Derrière cette perception réductrice se cache cependant un homme complexe, difficile à cerner. Icône des « libéraux », dans le sens états-unien du terme, célébré par les pacifistes du monde entier, ce critique de la guerre du Vietnam, émissaire de bonne entente auprès des grands de ce monde, s’est également fait fort de rappeler à plusieurs reprises son patriotisme. En 1980, il est un porte-parole de la politique de boycott olympique du président Jimmy Carter. La même année, peu après l’invasion soviétique en Afghanistan, il se dit même favorable à un « draft registration » aux États-Unis, précisant qu’il serait le premier à prendre les armes si son pays était menacé.

Difficile également de reconnaître le rebelle derrière l’appui qu’Ali, séduit par la proposition de Ronald Reagan de rétablir la prière dans les écoles, accorde au candidat républicain lors de la présidentielle de 1984, une fois le démocrate afro-américain Jesse Jackson écarté de la course.

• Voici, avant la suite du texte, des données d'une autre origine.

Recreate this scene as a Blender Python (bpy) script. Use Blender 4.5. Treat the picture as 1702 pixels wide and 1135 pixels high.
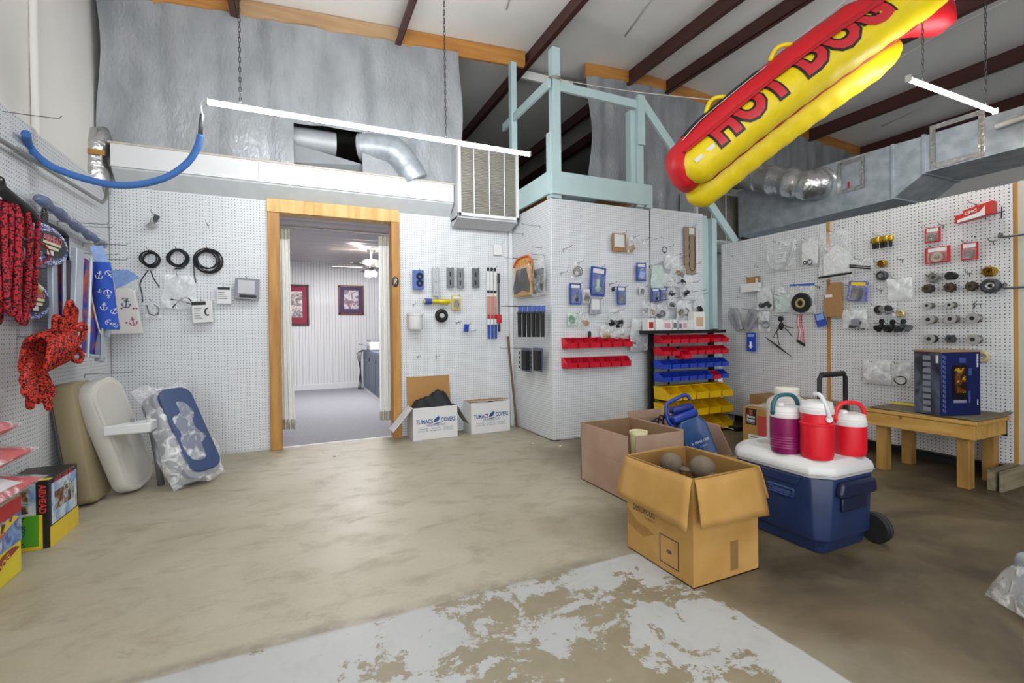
import bpy, bmesh, math, random
from mathutils import Vector, Matrix, Euler
random.seed(7)
scn = bpy.context.scene
for o in list(bpy.data.objects): bpy.data.objects.remove(o)
COL = scn.collection
PI = math.pi
# ------------------------------------------------------------------ camera
F, PHI, PIT, ROLL, CH, CY = 782.886, .4301, -.0056, -.0118, 1.1127, 554.39
cam = bpy.data.objects.new('camera', bpy.data.cameras.new('camera')); COL.objects.link(cam)
_r = Vector((math.cos(PHI), -math.sin(PHI), 0)); _f = Vector((math.sin(PHI), math.cos(PHI), 0)); _u = Vector((0, 0, 1))
_F = _f*math.cos(PIT)+_u*math.sin(PIT); _U = -_f*math.sin(PIT)+_u*math.cos(PIT)
_R2 = _r*math.cos(ROLL)+_U*math.sin(ROLL); _U2 = -_r*math.sin(ROLL)+_U*math.cos(ROLL)
M = Matrix((_R2, _U2, -_F)).transposed().to_4x4(); M.translation = (0, 0, CH)
cam.matrix_world = M
cam.data.sensor_width = 36; cam.data.lens = 36*F/1702; cam.data.shift_y = -(567.5-CY)/1702
cam.data.clip_start = .05; cam.data.clip_end = 60
scn.camera = cam
# ------------------------------------------------------------------ world, light, exposure
w = bpy.data.worlds.new('world'); scn.world = w; w.use_nodes = True
w.node_tree.nodes['Background'].inputs[0].default_value = (.80, .88, 1, 1)
w.node_tree.nodes['Background'].inputs[1].default_value = .35
def area(name, loc, target, sx, sy, power, color):
    l = bpy.data.lights.new(name, 'AREA'); l.shape = 'RECTANGLE'; l.size = sx; l.size_y = sy; l.energy = power; l.color = color
    o = bpy.data.objects.new(name, l); COL.objects.link(o); o.location = loc
    o.rotation_euler = (Vector(target)-Vector(loc)).to_track_quat('-Z', 'Y').to_euler()
    return o
# daylight through the open bay door at the back of the workshop and the side door behind the camera
area('bay_door_daylight', (.5, -5.6, 1.7), (.5, 4, 1.4), 5.5, 3.2, 120, (.93, .97, 1))
area('side_door_daylight', (-1.38, -1.9, 1.35), (3, 1.6, 1.1), 2.6, 2.4, 75, (.94, .97, 1))
TUBE_EMIT = 85.0
scn.view_settings.view_transform = 'Standard'; scn.view_settings.look = 'None'
scn.view_settings.exposure = 0.45; scn.view_settings.gamma = 1; scn.view_settings.use_curve_mapping = False
# ------------------------------------------------------------------ helpers
def ray(px, py):
    a = px-851; b = py-CY; cr, sr = math.cos(ROLL), math.sin(ROLL)
    u = (cr*a+sr*b)/F; v = (-sr*a+cr*b)/F
    return _F+_r*u-_U*v
def at(px, py, X=None, Y=None, Z=None):
    d = ray(px, py)
    t = X/d.x if X is not None else Y/d.y if Y is not None else (Z-CH)/d.z
    return Vector((d.x*t, d.y*t, CH+d.z*t))
MATS = {}
def nodes(name):
    m = bpy.data.materials.new(name); m.use_nodes = True; nt = m.node_tree
    return m, nt, nt.nodes['Principled BSDF']
def lin(c):
    if isinstance(c, str):
        c = [int(c[i:i+2], 16)/255 for i in (0, 2, 4)]
        c = [x/12.92 if x <= .04045 else ((x+.055)/1.055)**2.4 for x in c]
    return (c[0], c[1], c[2], 1)
def mat(name, col, rough=.5, metal=0, var=.08, scale=8, bump=0, bscale=60, col2=None, spec=.5, stretch=(1, 1, 1), alpha=None, coat=0):
    if name in MATS: return MATS[name]
    m, nt, b = nodes(name); c = lin(col)
    b.inputs['Roughness'].default_value = rough; b.inputs['Metallic'].default_value = metal
    b.inputs['Specular IOR Level'].default_value = spec; b.inputs['Coat Weight'].default_value = coat
    tc = nt.nodes.new('ShaderNodeTexCoord'); mp = nt.nodes.new('ShaderNodeMapping'); mp.inputs['Scale'].default_value = stretch
    nt.links.new(tc.outputs['Object'], mp.inputs['Vector'])
    n = nt.nodes.new('ShaderNodeTexNoise'); n.inputs['Scale'].default_value = scale; n.inputs['Detail'].default_value = 4
    nt.links.new(mp.outputs[0], n.inputs['Vector'])
    mx = nt.nodes.new('ShaderNodeMix'); mx.data_type = 'RGBA'
    c2 = lin(col2) if col2 else tuple(min(1, x*(1+2*var)) for x in c[:3])+(1,)
    c1 = c if col2 else tuple(x*(1-var) for x in c[:3])+(1,)
    mx.inputs[6].default_value = c1; mx.inputs[7].default_value = c2
    if col2:
        rp = nt.nodes.new('ShaderNodeValToRGB'); rp.color_ramp.elements[0].position = .38; rp.color_ramp.elements[1].position = .62
        nt.links.new(n.outputs['Fac'], rp.inputs[0]); nt.links.new(rp.outputs[0], mx.inputs[0])
    else: nt.links.new(n.outputs['Fac'], mx.inputs[0])
    nt.links.new(mx.outputs[2], b.inputs['Base Color'])
    if bump:
        n2 = nt.nodes.new('ShaderNodeTexNoise'); n2.inputs['Scale'].default_value = bscale; n2.inputs['Detail'].default_value = 5
        nt.links.new(mp.outputs[0], n2.inputs['Vector'])
        bp = nt.nodes.new('ShaderNodeBump'); bp.inputs['Strength'].default_value = bump; bp.inputs['Distance'].default_value = .01
        nt.links.new(n2.outputs['Fac'], bp.inputs['Height']); nt.links.new(bp.outputs[0], b.inputs['Normal'])
    MATS[name] = m
    return m
def clear(name, tint=(.9, .92, .93), base=.16, peak=.6, scale=22, rough=.18):
    """thin crinkled plastic film: mostly see-through, white where it wrinkles"""
    if name in MATS: return MATS[name]
    m, nt, b = nodes(name); out = nt.nodes['Material Output']
    b.inputs['Base Color'].default_value = (*tint, 1); b.inputs['Roughness'].default_value = rough
    b.inputs['Specular IOR Level'].default_value = .8
    tr = nt.nodes.new('ShaderNodeBsdfTransparent'); mx = nt.nodes.new('ShaderNodeMixShader')
    tc = nt.nodes.new('ShaderNodeTexCoord'); n = nt.nodes.new('ShaderNodeTexNoise'); n.inputs['Scale'].default_value = scale
    n.inputs['Detail'].default_value = 3; n.inputs['Distortion'].default_value = 1.2
    nt.links.new(tc.outputs['Object'], n.inputs['Vector'])
    rp = nt.nodes.new('ShaderNodeMapRange'); rp.inputs[1].default_value = .5; rp.inputs[2].default_value = .72
    rp.inputs[3].default_value = base; rp.inputs[4].default_value = peak
    nt.links.new(n.outputs['Fac'], rp.inputs[0]); nt.links.new(rp.outputs[0], mx.inputs[0])
    nt.links.new(tr.outputs[0], mx.inputs[1]); nt.links.new(b.outputs[0], mx.inputs[2]); nt.links.new(mx.outputs[0], out.inputs[0])
    bp = nt.nodes.new('ShaderNodeBump'); bp.inputs['Strength'].default_value = .5; bp.inputs['Distance'].default_value = .02
    nt.links.new(n.outputs['Fac'], bp.inputs['Height']); nt.links.new(bp.outputs[0], b.inputs['Normal'])
    MATS[name] = m
    return m
def weave(name, ca, cb, sc=60):
    """braided two-colour rope"""
    if name in MATS: return MATS[name]
    m, nt, b = nodes(name); b.inputs['Roughness'].default_value = .75
    tc = nt.nodes.new('ShaderNodeTexCoord'); v = nt.nodes.new('ShaderNodeTexVoronoi'); v.inputs['Scale'].default_value = sc
    nt.links.new(tc.outputs['Object'], v.inputs['Vector'])
    rp = nt.nodes.new('ShaderNodeValToRGB'); rp.color_ramp.interpolation = 'CONSTANT'
    rp.color_ramp.elements[0].color = lin(ca); rp.color_ramp.elements[1].position = .55; rp.color_ramp.elements[1].color = lin(cb)
    sp = nt.nodes.new('ShaderNodeSeparateColor'); nt.links.new(v.outputs['Color'], sp.inputs[0])
    nt.links.new(sp.outputs[0], rp.inputs[0]); nt.links.new(rp.outputs[0], b.inputs['Base Color'])
    MATS[name] = m
    return m
def print_mat(name, cols, sc=14, rough=.35, det=2):
    """busy printed picture: blotches of several inks"""
    if name in MATS: return MATS[name]
    m, nt, b = nodes(name); b.inputs['Roughness'].default_value = rough
    tc = nt.nodes.new('ShaderNodeTexCoord'); n = nt.nodes.new('ShaderNodeTexNoise'); n.inputs['Scale'].default_value = sc
    n.inputs['Detail'].default_value = det; n.inputs['Distortion'].default_value = .8
    nt.links.new(tc.outputs['Object'], n.inputs['Vector'])
    rp = nt.nodes.new('ShaderNodeValToRGB'); cr = rp.color_ramp
    k = len(cols)
    while len(cr.elements) < k: cr.elements.new(.5)
    for i, c in enumerate(cols):
        cr.elements[i].position = .3+.4*i/(k-1); cr.elements[i].color = lin(c)
    nt.links.new(n.outputs['Fac'], rp.inputs[0]); nt.links.new(rp.outputs[0], b.inputs['Base Color'])
    MATS[name] = m
    return m
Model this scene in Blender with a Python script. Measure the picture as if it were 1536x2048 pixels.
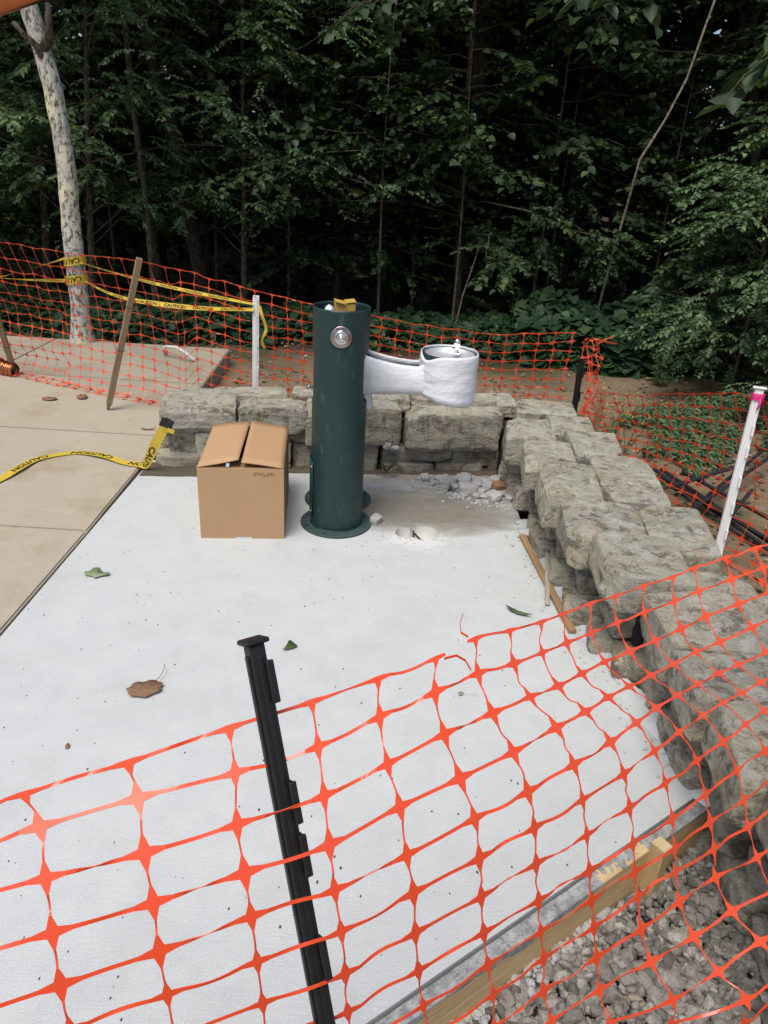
import bpy, bmesh, math, random
import numpy as np
from mathutils import Vector, Matrix, noise, geometry
from math import radians, sin, cos, pi, sqrt, atan2, exp

scene = bpy.context.scene
for o in list(bpy.data.objects): bpy.data.objects.remove(o)
COL = scene.collection
random.seed(7)
RNG = np.random.default_rng(11)

# ------------------------------------------------------------------ camera
cam_d = bpy.data.cameras.new('camera'); cam = bpy.data.objects.new('camera', cam_d); COL.objects.link(cam)
PITCH, ROLL = radians(25.8), radians(3.45)
fw = Vector((0, cos(PITCH), -sin(PITCH))); u0 = Vector((0, sin(PITCH), cos(PITCH))); r0 = Vector((1, 0, 0))
rt = cos(ROLL)*r0 + sin(ROLL)*u0; up = -sin(ROLL)*r0 + cos(ROLL)*u0
mw = Matrix((rt, up, -fw)).transposed().to_4x4(); mw.translation = Vector((0, 0, 1.6))
cam.matrix_world = mw
cam_d.sensor_fit = 'VERTICAL'; cam_d.sensor_height = 36; cam_d.sensor_width = 27; cam_d.lens = 36*1450/2048
cam_d.clip_start = .05; cam_d.clip_end = 400
scene.camera = cam

# ------------------------------------------------------------------ sky, sun, exposure (open shade, soft light)
SUN_EL, SUN_AZ = radians(64), radians(208)      # azimuth: direction the light comes from, clockwise from +Y
world = bpy.data.worlds.new('World'); scene.world = world; world.use_nodes = True
wn = world.node_tree.nodes; wl = world.node_tree.links
sky = wn.new('ShaderNodeTexSky'); sky.sky_type = 'NISHITA'; sky.sun_disc = False
sky.sun_elevation = SUN_EL; sky.sun_rotation = SUN_AZ; sky.air_density = 1.0; sky.dust_density = 3.0; sky.ozone_density = 1.0
wl.new(sky.outputs[0], wn['Background'].inputs[0]); wn['Background'].inputs[1].default_value = .068
sun_d = bpy.data.lights.new('sun', 'SUN'); sun_d.energy = 1.55; sun_d.angle = radians(34); sun_d.color = (1, .94, .85)
sun = bpy.data.objects.new('sun', sun_d); COL.objects.link(sun)
sd = Vector((sin(SUN_AZ)*cos(SUN_EL), cos(SUN_AZ)*cos(SUN_EL), sin(SUN_EL)))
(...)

Du rebelle au conservateur, de la grande gueule au musulman dévot, vivant ses derniers jours dans la sérénité, on a écrit et on écrira encore beaucoup sur cet homme d’exception, bourré de charme et de contradictions. Loin de se fixer, l’héritage qu’il nous laisse mérite d’être regardé avec un souci de vérité. Avant que la légende ne s’empare, au point de ne plus le reconnaître, de celui qui fut l’écho d’une génération.